Fiona that back tree gives us lovely shade from the hot western sun which rises over the front to the back. We have 4 water tanks and they are all dry at the moment. This is a sad whinging story that has come to an end. Thanks for your friendly ideas and I have just found some room down the front.
Footpath?
Christa, You've got so many fruit trees on your block. Have you seen about 'Backyard Orchard Culture' on the web? The idea was first mooted (I think) by a nurseryman in the US, and has been taken up here by Angelo Eliaides in Melbourne. No doubt others are doing it too, but those are the ones I saw on the web. It seems like a really good idea for us backyarders, although all the stuff on the web referred to temperate-climate fruits like apples, pears and stone fruits. I wonder how it would go with sub-tropical and tropical fruit trees. Do you think it would be feasible to keep things like Black Sapote, Jackfruit, etc to a couple of metres, and get them to fruit? Does anyone know of people experimenting with this sort of thing in Brisbane?
Just saying under the principles of Syntropy (Ernst Götsch)trees are kept trimmed to shoulder height -- for easy harvest and management. I'm doing that progressively now in my wee orchard. It sure solves the shade issue a lot and you can grow trees closer to one another. Easier to harvest of course.
I'm waiting on some trees to consolidate more before I prune them.
Pruning: cutting branches to rejuvenate maturing plants, accelerates the growth rate, increases the amount of sunlight for other plants, increases nutrient cycle, directs process of natural succession.
Generally I think the shoulder height principle is an excellent protocol for urban gardens when you are seeking to open up the space to sunshine and harvest. For shade trees close to the house I try to limit height to roof gutter height -- especially in the context of storms.

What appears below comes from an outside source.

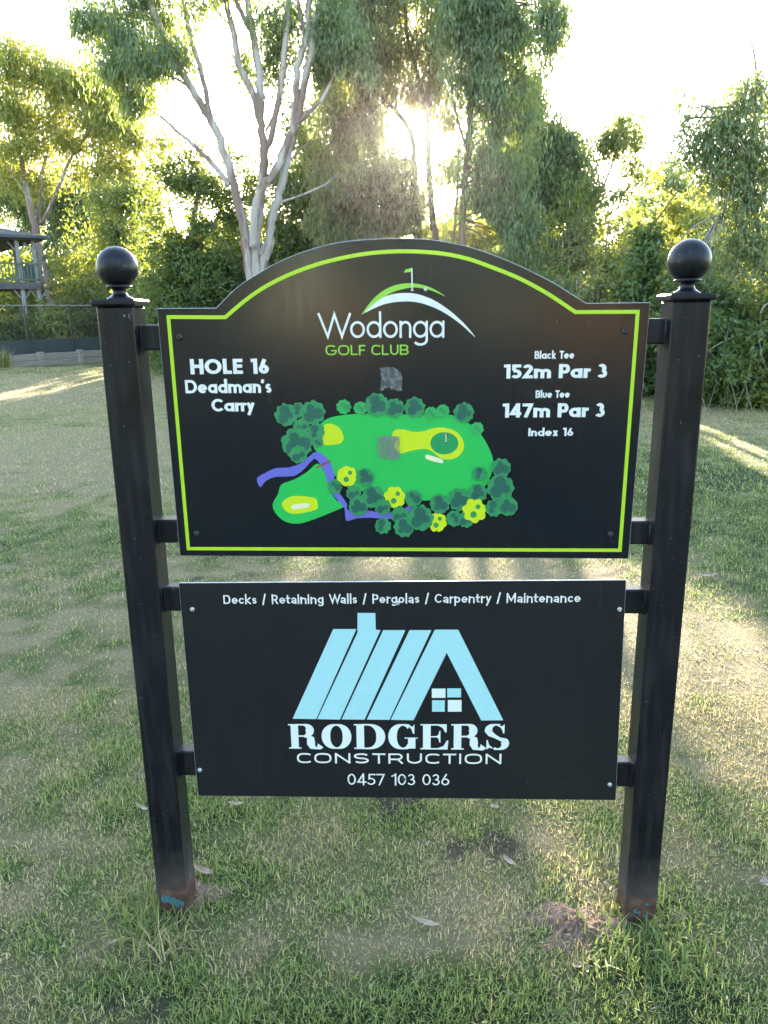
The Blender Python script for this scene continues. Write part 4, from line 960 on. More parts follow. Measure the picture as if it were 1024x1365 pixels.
def glyph(ch, w, X=.66, st='futura'):
    """strokes of a sans letter, cap height 1: returns width, [(points, closed)]"""
    h = w/2; S_ = []
    def s(p, c=False): S_.append((p, c))
    wide = st == 'wide'; hum = st == 'nunito'
    if ch in 'OC0GQ' or ch == 'G':
        W_ = {'futura': 1.0, 'wide': 1.5, 'nunito': .86, 'light': .98, 'club': 1.08}[st]
        if ch == '0': W_ = .62
        if ch == 'C': W_ *= .92
        rx, ry = W_/2-h, .5-h
        if wide or st == 'club':
            # squarish oval
            def se(a0, a1, n=30):
                o = []
                for k in range(n+1):
                    t = math.radians(a0+(a1-a0)*k/n); c, d = math.cos(t), math.sin(t)
                    o.append((W_/2+rx*math.copysign(abs(c)**.72, c), .5+ry*math.copysign(abs(d)**.72, d)))
                return o
        else:
            def se(a0, a1, n=30): return arc(W_/2, .5, rx, ry, a0, a1, n)
        if ch in 'O0': s(se(0, 360), True)
        elif ch == 'C': s(se(42 if not hum else 50, 318 if not hum else 310))
        else: s(se(42, 350)); s([(W_*.52, .5-h*.6), (W_-h*1.0, .5-h*.6)]); s([(W_-h, .5-h*.6+h), (W_-h, .5-ry*.55)])
        return (W_*.88 if ch == 'C' else W_), S_
    if ch == 'H': W_ = .78; s([(h, 0), (h, 1)]); s([(W_-h, 0), (W_-h, 1)]); s([(h, .52), (W_-h, .52)])
    elif ch == 'L': W_ = .52 if not st == 'club' else .66; s([(h, 1), (h, h), (W_, h)])
    elif ch == 'E': W_ = .58; s([(W_, 1-h), (h, 1-h), (h, h), (W_, h)]); s([(h, .52), (W_*.95, .52)])
    elif ch == 'F': W_ = .62; s([(W_, 1-h), (h, 1-h), (h, 0)]); s([(h, .48), (W_*.9, .48)])
    elif ch == 'T': W_ = .62 if not wide else 1.15; s([(0, 1-h), (W_, 1-h)]); s([(W_/2, 0), (W_/2, 1-h)])
    elif ch == 'I': W_ = w; s([(h, 0), (h, 1)])
    elif ch == 'D': W_ = .86 if st != 'nunito' else .72; r = W_-h-.42; s([(h, h)]+[(.42, h)]+arc(.42, .5, W_-h-.42, .5-h, -90, 90)+[(h, 1-h)], True)
    elif ch in 'BPR':
        W_ = {'futura': .66, 'nunito': .64, 'wide': 1.3, 'club': .85, 'light': .6}[st]; m = .5 if ch == 'B' else .44
        if wide: m = .42
        s([(h, 0 if ch != 'B' else h), (h, 1)] if ch != 'B' else [(h, 0), (h, 1)])
        cx = W_*.60; r = (1-h-m)/2
        s([(h, 1-h), (cx, 1-h)]+arc(cx, m+r, W_*.95-h-cx, r, 90, -90)+[(h, m)])
        if ch == 'B': r2 = (m-h)/2; s([(h, m), (cx, m)]+arc(cx, h+r2, W_-h-cx, r2, 90, -90)+[(h, h)])
        if ch == 'R': s([(W_*.50 if not wide else W_*.62, m), (W_-h*.9, 0)])
    elif ch == 'U': W_ = .8 if not wide else 1.3; r = .36 if not wide else .42; s([(h, 1), (h, r)]+arc(W_/2, r, W_/2-h, r-h, 180, 360)+[(W_-h, r), (W_-h, 1)])
    elif ch == 'N': W_ = .8 if not wide else 1.35; s([(h, 0), (h, 1)]); s([(h, 1-h*.8), (W_-h, h*.8)]); s([(W_-h, 0), (W_-h, 1)])
    elif ch == 'M': W_ = .92; s([(h, 0), (h, 1)]); s([(h, 1-h*.3), (W_/2, .22), (W_-h, 1-h*.3)]); s([(W_-h, 0), (W_-h, 1)])
    elif ch == 'W': W_ = 1.3 if st != 'nunito' else 1.15; W_ = 1.55 if st == 'light' else W_; k = h*.8; s([(k, 1), (W_*.29, h*1.2), (W_/2, .93 if st != 'light' else 1-h), (W_*.71, h*1.2), (W_-k, 1)])
    elif ch == 'S':
        W_ = .6 if not wide else 1.3; r = (1-w)/4; rx = W_/2-h; s(arc(W_/2, 1-h-r, rx, r, 25, 265, 20)+arc(W_/2, h+r, rx, r, 90, -150, 20))
    elif ch == 's':
        W_ = .42; r = (X-w)/4; rx = W_/2-h; s(arc(W_/2, X-h-r, rx, r, 30, 265, 16)+arc(W_/2, h+r, rx, r, 90, -150, 16))
    elif ch in 'odaebcpgq':
        W_ = X*(1.0 if not hum else .86); rx, ry = W_/2-h, X/2-h; o = lambda a0, a1: arc(W_/2, X/2, rx, ry, a0, a1, 26)
        if ch == 'a' and hum:
            W_ = X*.78; rx = W_/2-h; s(arc(W_/2, X-h-.17, rx, .17, 150, 0, 12)+[(W_-h, 0)]); r = (X*.56-w)/2; s([(W_-h, X*.56-h), (W_/2, X*.56-h)]+arc(W_/2, h+r, rx, r, 90, 270, 12)+[(W_-h*1.5, h*1.4)])
        elif ch == 'e': s(o(0, 318)); s([(w*.7, X/2), (W_-h*.3, X/2)])
        elif ch == 'c': W_ *= .9; s(arc(X*.5*(1 if not hum else .86), X/2, rx, ry, 48, 312, 22))
        else:
            s(o(0, 360), True)
            if ch == 'd': s([(W_-h, 0), (W_-h, 1.06)])
            if ch == 'a': s([(W_-h, 0), (W_-h, X)])
            if ch == 'b': s([(h, 0), (h, 1.06)])
            if ch == 'p': s([(h, -.3), (h, X)])
            if ch == 'g': dd = -.30+(.0); s([(W_-h, X), (W_-h, dd+.22)]+arc(W_/2, dd+.22, rx, .22-h+.02, 0, -150, 14))
    elif ch in 'nm':
        W_ = .54 if ch == 'n' else .88; r = .26
        if w > .15: W_ = .60 if ch == 'n' else .98
        s([(h, 0), (h, X)])
        if ch == 'n': cxs = [(h, W_-h)]
        else: cxs = [(h, W_/2), (W_/2, W_-h)]
        for a, b in cxs: s([(a, X-.26)]+arc((a+b)/2, X-.26, (b-a)/2, .26-h, 180, 0, 14)+[(b, 0)])
    elif ch == 'u': W_ = .54 if w < .15 else .60; s([(h, X), (h, .26)]+arc(W_/2, .26, W_/2-h, .26-h, 180, 360, 14)+[(W_-h, X)])
    elif ch == 'r': W_ = .34; s([(h, 0), (h, X)]); s([(h, X-.24)]+arc(h+.26, X-.24, .26, .24-h, 180, 85, 8))
    elif ch == 'l': W_ = w; s([(h, 0), (h, 1.06)])
    elif ch == 'i': W_ = w; s([(h, 0), (h, X)]); s([(h, X+.16), (h, X+.16+w*.9)])
    elif ch == 'k': W_ = .52 if w < .15 else .60; s([(h, 0), (h, 1.06)]); s([(h, X*.42), (W_-h*1.2, X)]); s([(w*1.1, X*.52), (W_-h, 0)])
    elif ch == 'x': W_ = .56; s([(h, X), (W_-h, 0)]); s([(h, 0), (W_-h, X)])
    elif ch == 'y': W_ = .56; s([(h, X), (W_/2+.01, h*.8)]); s([(W_-h, X), (W_*.5-.16, -.30)])
    elif ch == 't': W_ = .36; s([(.14, .9), (.14, .18)]+arc(.29, .18, .15, .18-h, 180, 275, 8)); s([(0, X-h), (W_, X-h)])
    elif ch == '/': W_ = .40; s([(0.0+h, -.10), (W_-h, 1.08)])
    elif ch == "'": W_ = w; s([(h, 1.0), (h*.5, .72)])
    elif ch == '1': W_ = .40 if w > .15 else .34; s([(W_-h, 0), (W_-h, 1)]); s([(0.02, 1-h*1.0), (W_-h, 1-h)]) if w > .15 else s([(0.02, .80), (W_-h, 1-h)])
    elif ch == '2': W_ = .58; r = .30-h*.4; s(arc(W_/2, .70, W_/2-h, .30-h, 165, -30, 16)+[(h*1.2, h), (W_, h)])
    elif ch == '3': W_ = .56; r = (1-w)/4; s(arc(W_*.46, 1-h-r, W_*.44-h, r, 150, -90, 16)); s(arc(W_*.48, h+r*1.02, W_*.52-h, r*1.04, 90, -150, 16))
    elif ch == '4': W_ = .66; s([(W_, .22+h*.5), (h*.9, .22+h*.5), (W_*.68, 1-h*.5)]); s([(W_*.70, 0), (W_*.70, 1)])
    elif ch == '5': W_ = .58; s([(W_*.95, 1-h), (.14, 1-h), (.10+h*.4, .56)]); s([(.09+h*.3, .54)]+arc(W_*.44, .31+h*.15, W_*.56-h, .31-h*.85, 110, -145, 18))
    elif ch == '6': W_ = .60; r = .31; s(arc(W_/2, r, W_/2-h, r-h, 0, 360, 22), True); s([(h*1.15, r+.06), (W_*.62, 1-h*.4)])
    elif ch == '7': W_ = .58; s([(0, 1-h), (W_-h*.7, 1-h), (W_*.32, 0)])
    elif ch == ' ': W_ = .32
    else: W_ = .5
    return W_, S_
def text(string, parent, p_left, p_right, cap_px, mat, w, X=.66, st='futura', track=.1, rnd=False, y=-.0007, name='lettering', contrast=.1, widths=None):
    A = np.array(plane_pts([p_left])[0]); B = np.array(plane_pts([p_right])[0])
    capm = abs(plane_pts([(p_left[0], p_left[1]-cap_px)])[0][1]-A[1])
    tot = 0; parts = []
    for c in string:
        W_, S_ = glyph(c, w, X, st); parts.append((tot, S_)); tot += W_+track-(.14 if c == 'W' else .05 if c in 'PTy' else 0)
    tot -= track
    U = (B-A)/tot; Vv = np.array([0, capm])
    v = []; f = []
    for off, S_ in parts:
        layer = 0
        for pts, closed in S_:
            wf = lambda t: w*(1-contrast*abs(t[0]))
            for q in ribbon(pts, wf, closed, rnd):
                n = len(v)
                for p in q:
                    P = A+U*(p[0]+off)+Vv*p[1]; v.append((P[0], y-.00003*layer, P[1]))
                f.append([n+i for i in range(len(q))])
            layer += 1
    o = link(name, mesh_np(name, v, f), mat, parent); o['label'] = 'lettering "%s"' % string; return o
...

But I'm always pragmatic...
ALSO (6-10 feet principle):
Dave, have you got subtropical or tropical fruit trees fruiting, having been kept to shoulder height? All the stuff I've seen refers to temperate climate trees.
I do it with citrus with no issue. I intend to keep my mango low for as long as I can - not sure how that one and the macca will go though. I hack the guts out of my pomegranates as well.
I am only beginning the shoulder height process so I am waiting on some plantings to fruit for the first time. Obviously pawpaw are easily cut to size -- but I have Asian Pear and Custard Apple I'm waiting to trim.
All my citrus -- lime and lemon -- are short. I cut back the fig and am waiting on the feijoas to perform.
I'm not a fruit nor orchardy person although my soil, which was beach yellow sand, has taken some time before it will accept fruit trees.
I do grow a lot of vines -- squashes, beans and gourds -- and cut those.
Of note is that trees like mulberry and mango fruit on the new growth so trimming is not a criminal horticultural activity.
It'll be interesting to hear your results with the Custard Apple, Dave.
I may be a keen wood cutter with my trusty chain saw but I'm no orchardist.Trees I've planted in the past have not done well at all as the sand is /was not nourishing. We live on an old sandbank/dune. I'm now growing some fruit trees after 10 years of mulching.
In the past: money down the drain.
Here pawpaw, mulberry and passionfruit thrive.-- as do mandarins. Some mangoes have done well around town. My offsprings' Bowen mango was very giving this year.
I'm not a fruit eater in the main so I'm not committed to that harvest after I've indulged in the paws paws and Dragon Fruit. Also my yard is dominated by a huge Silky Oak.
Adorable thing it is.
I also water my fruit with spear pump water from the aquifers below. Not often nor ever supplemented with town water -- so that is another factor in how they will perform. The water pulled up from 5 metres down isn't very salty as in a NaCl way but there's lots of sulphur and such in the blend that stains structures terracotta brown.